As I watched the ceremonies, not only in Thailand, but Indonesia and Sri Lanka, I felt great joy that our Church is raising the ante about caring for the poor and needy.  In a sense, it will be a test for many members.  I believe it will be akin to raising the bar for missionary work that occurred a few years ago.  We will feel a greater moral obligation to reach out to those in need.  One opportunity is already appearing for those who wish to accelerate their service to others in renewed ways.

Today, five years after the tsunami, my associates and I through an organization known as HELP International (Help ELiminate Poverty), are mobilizing another cadre of young college-age LDS volunteers to head to Thailand and expand our services to those in need.  If readers know of potential volunteers, please pass the word.  Our focus this time won’t be so much on tsunami survivors as it will serve the ongoing poor of Thai people.  I anticipate that in 2010 we will send a total of over 150-170 individuals since other teams will go to India, Uganda, El Salvador, Fiji, and elsewhere (learn more at www.help-international.org .)

We will do village development, train families in Square-Foot-Gardening methods, teach in local schools, and train indigenous people in microcredit and microfinance so they may move toward economic self-reliance.

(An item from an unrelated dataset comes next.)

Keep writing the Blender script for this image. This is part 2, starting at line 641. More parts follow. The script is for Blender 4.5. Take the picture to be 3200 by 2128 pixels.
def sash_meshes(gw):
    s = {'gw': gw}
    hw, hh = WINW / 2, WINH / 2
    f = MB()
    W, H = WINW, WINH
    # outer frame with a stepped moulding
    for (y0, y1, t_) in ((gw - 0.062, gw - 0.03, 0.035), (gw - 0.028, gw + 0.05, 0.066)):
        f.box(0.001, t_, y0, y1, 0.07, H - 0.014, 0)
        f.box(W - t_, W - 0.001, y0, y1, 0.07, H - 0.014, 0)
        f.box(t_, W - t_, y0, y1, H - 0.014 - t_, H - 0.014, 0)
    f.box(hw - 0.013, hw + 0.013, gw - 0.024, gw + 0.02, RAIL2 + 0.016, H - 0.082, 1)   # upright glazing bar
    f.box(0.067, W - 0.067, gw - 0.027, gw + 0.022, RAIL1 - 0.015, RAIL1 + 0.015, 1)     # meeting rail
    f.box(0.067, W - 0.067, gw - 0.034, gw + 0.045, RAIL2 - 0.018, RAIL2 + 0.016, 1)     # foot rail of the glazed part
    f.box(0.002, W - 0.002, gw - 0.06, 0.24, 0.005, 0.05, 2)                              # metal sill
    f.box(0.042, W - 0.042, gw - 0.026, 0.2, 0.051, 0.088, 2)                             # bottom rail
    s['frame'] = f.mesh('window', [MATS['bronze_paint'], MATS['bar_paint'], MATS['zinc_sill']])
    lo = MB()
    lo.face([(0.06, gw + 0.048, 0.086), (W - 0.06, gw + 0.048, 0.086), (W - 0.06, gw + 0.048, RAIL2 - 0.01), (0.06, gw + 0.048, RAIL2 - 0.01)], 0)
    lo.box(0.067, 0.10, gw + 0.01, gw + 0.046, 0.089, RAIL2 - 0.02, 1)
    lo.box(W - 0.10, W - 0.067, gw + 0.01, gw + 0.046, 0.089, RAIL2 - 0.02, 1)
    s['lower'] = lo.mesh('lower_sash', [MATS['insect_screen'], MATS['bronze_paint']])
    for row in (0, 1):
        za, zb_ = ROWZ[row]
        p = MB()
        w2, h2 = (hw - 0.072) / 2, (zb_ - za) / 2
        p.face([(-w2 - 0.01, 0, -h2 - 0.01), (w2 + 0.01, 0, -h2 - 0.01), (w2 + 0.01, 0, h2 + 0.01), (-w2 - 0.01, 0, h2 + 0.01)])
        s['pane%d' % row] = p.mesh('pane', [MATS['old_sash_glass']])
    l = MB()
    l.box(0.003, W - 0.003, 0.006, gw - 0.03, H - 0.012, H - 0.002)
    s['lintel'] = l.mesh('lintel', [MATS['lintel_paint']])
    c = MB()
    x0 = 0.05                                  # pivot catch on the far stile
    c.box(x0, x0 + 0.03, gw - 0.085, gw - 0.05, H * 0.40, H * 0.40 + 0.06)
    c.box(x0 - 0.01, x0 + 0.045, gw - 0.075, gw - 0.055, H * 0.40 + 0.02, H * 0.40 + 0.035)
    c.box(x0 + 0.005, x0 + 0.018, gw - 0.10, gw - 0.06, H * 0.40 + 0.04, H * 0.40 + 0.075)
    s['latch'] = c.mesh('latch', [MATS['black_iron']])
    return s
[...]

As we wrap up the year 2009,  may we reflect on this significant new emphasis in Church policy and practice. Let me conclude with a favorite analysis of Brigham Young as to why some people are in poverty as he called the Saints to action:

“For the lack of opportunity (people) are not able to develop the talents and ability that are within them. This is the condition of the peoples of most of the nations of the earth….Jesus requires, absolutely requires, of us to take these people who have named through baptism, and teach them how to live, and how to become healthy, wealthy, and wise. This is our duty.”